Keep in mind that expectations have come down. Three months ago the First Call estimate was $0.32 EPS.
For the coming quarter, First Call has estimates at $0.25 EPS and $13.58 billion in revenues. These numbers have also come down over the last 3 months. Analyst expect yearly earnings of $1.14 EPS on $55.5 billion in revenue. As far as how the estimates stack up, the forward estimates imply more than a 15% decline in earnings on a 10% decline in revenue.
Dell has already announced cost cuts and layoffs with a target of roughly $3 billion in reductions by the end of fiscal-2011. The company has also rolled out some zero-percent financing initiatives for small- and medium-sized businesses. We have consumers are snapping up lower and lower priced netbooks, laptops and desktop PC’s that are all in the sub-$500 level. That and the lower IT spending are all working against margins.
At $8.40, it is getting very hard to use stock options for any analysis. If we had to put a figure on it, we’d say that options traders are braced for a move of about $0.75 in either direction. Since this stock’s 52-week trading range is $7.84 to $26.04, we won’t bother with much chart analysis either.
Almost all of the large analyst calls or changes have been negative as the climate has continued to weaken. Analysts do still have a price target north of $13.00, so there is still an implied 50% increase if that number remains static.
There is one last notion that we want you to consider. The downside-bias is so large here that you have to wonder what is or is not priced in. We have yet to find any mega-bulls out there. Mega-bears are prevalent everywhere.

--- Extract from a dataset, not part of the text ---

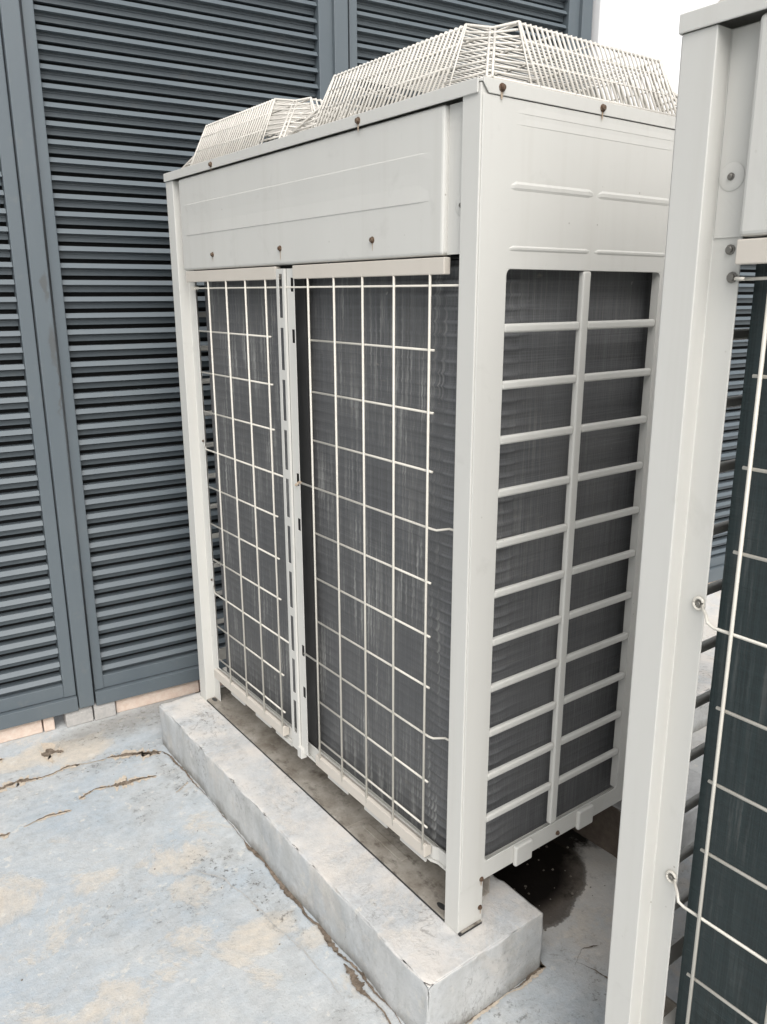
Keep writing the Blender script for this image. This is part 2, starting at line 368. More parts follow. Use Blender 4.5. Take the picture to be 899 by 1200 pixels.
def ribbon(name, pts, w, z, mat, parent, n=26, jit=0.5, ts=0.9):
    """irregular flat strip lying on a floor, ends tapering"""
    P = []
    for i in range(len(pts)-1):
        for k in range(n): P.append(Vector(pts[i]).lerp(Vector(pts[i+1]), k/n))
    P.append(Vector(pts[-1])); N = len(P); L = []; Rr = []
    for i, p in enumerate(P):
        d = (P[min(i+1, N-1)]-P[max(i-1, 0)]).normalized(); nn = Vector((-d.y, d.x))
        q = p + nn*(noise.noise((p.x*14, p.y*14, 1.3))*.010 + noise.noise((p.x*60, p.y*60, 2.3))*.0026 + noise.noise((p.x*150, p.y*150, 4.3))*.0010)
        tp = min(1, min(i, N-1-i)/(N*0.12)+0.08)
        g = max(.10, .55+1.1*noise.noise((p.x*11, p.y*11, 3.3)))
        a = w*tp*g*(0.5+jit*noise.noise((p.x*80, p.y*80, 5.1))+.4*noise.noise((p.x*240, p.y*240, 6.1))); b = w*tp*g*(0.5+jit*noise.noise((p.x*80, p.y*80, 9.7))+.4*noise.noise((p.x*240, p.y*240, 7.1)))
        L.append(q+nn*max(a, w*.06)); Rr.append(q-nn*max(b, w*.06))
    m = MB(); m.add([(q.x, q.y, z) for q in L]+[(q.x, q.y, z) for q in Rr], [(i, i+1, N+i+1, N+i) for i in range(N-1)])
    return m.build(name, mat, parent)
CR = [([(-0.72,1.335),(-0.66,1.345),(-0.615,1.349),(-0.564,1.362),(-0.51,1.340)], .026), ([(-0.515,1.341),(-0.47,1.337),(-0.417,1.350),(-.385,1.340)], .013),
      ([(-.40,1.345),(-0.359,1.328),(-.31,1.318)], .007), ([(-.305,1.322),(-0.245,1.305),(-.19,1.276),(-0.150,1.262)], .020), ([(-.22,1.298),(-.185,1.262),(-.16,1.250)], .010),
      ([(-0.441,1.162),(-0.39,1.180),(-0.34,1.162)], .012), ([(-.345,1.165),(-0.298,1.151),(-.25,1.150),(-0.213,1.141)], .016),
      ([(-0.601,1.122),(-0.535,1.137),(-0.472,1.121)], .008), ([(-0.70,1.128),(-0.662,1.122),(-0.637,1.117)], .022),
      ([(-0.468,1.466),(-0.44,1.468),(-0.405,1.445)], .026), ([(-.62,1.50),(-.60,1.515),(-.57,1.512)], .020), ([(-.20,1.02),(-.15,1.05)], .005)]
for pts, w in CR:
    ribbon('peeled_edge', pts, w*2.1+.010, FZ+.0015, M_peel, floor, jit=.9)
    ribbon('crack', pts, w, FZ+.003, M_crack, floor)
ribbon('crack', [(.262,-.10),(.285,-.17),(.30,-.25)], .004, FZ+.003, M_crack, floor)
ribbon('crack', [(.255,-.105),(.30,-.085),(.34,-.10)], .004, FZ+.003, M_crack, floor)

# grit under the unit
mb = MB(); rg = random.Random(3)
for k in range(90):
    x, y = (rg.uniform(.20,.55), rg.uniform(-.02,.35)) if k < 72 else (rg.uniform(-.8,.0), rg.uniform(.2,1.5))
    if k >= 72 and x > -.14: x -= .2
    r = rg.uniform(.0015,.0045)*(1.4 if rg.random() < .12 else 1)*(1 if k < 72 else .5)
    pts = [(x+r*math.cos(a), y+r*math.sin(a)*rg.uniform(.7,1.2), FZ+.0005) for a in (0,1.2,2.5,3.7,5)]
    mb.add(pts+[(x, y, FZ+r*1.1)], [(i, (i+1) % 5, 5) for i in range(5)])
stuff(mb.build('grit', M_grit))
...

We have zero expectations that the long-term numbers are even anywhere close to reality and we will be shocked if analysts act surprised if the company reduces them further. So why do we bring this up? This is still an IF… but if the company comes anywhere close to its numbers and so long as the company doesn’t guide numbers down further to the point that the business model is not a profitable one, then at $8.00 and some change should or should not just about all of the awful climate be priced in?
By the way, that all still assumes profitability. If any of these big tech companies start to be unprofitable, well that is not priced in.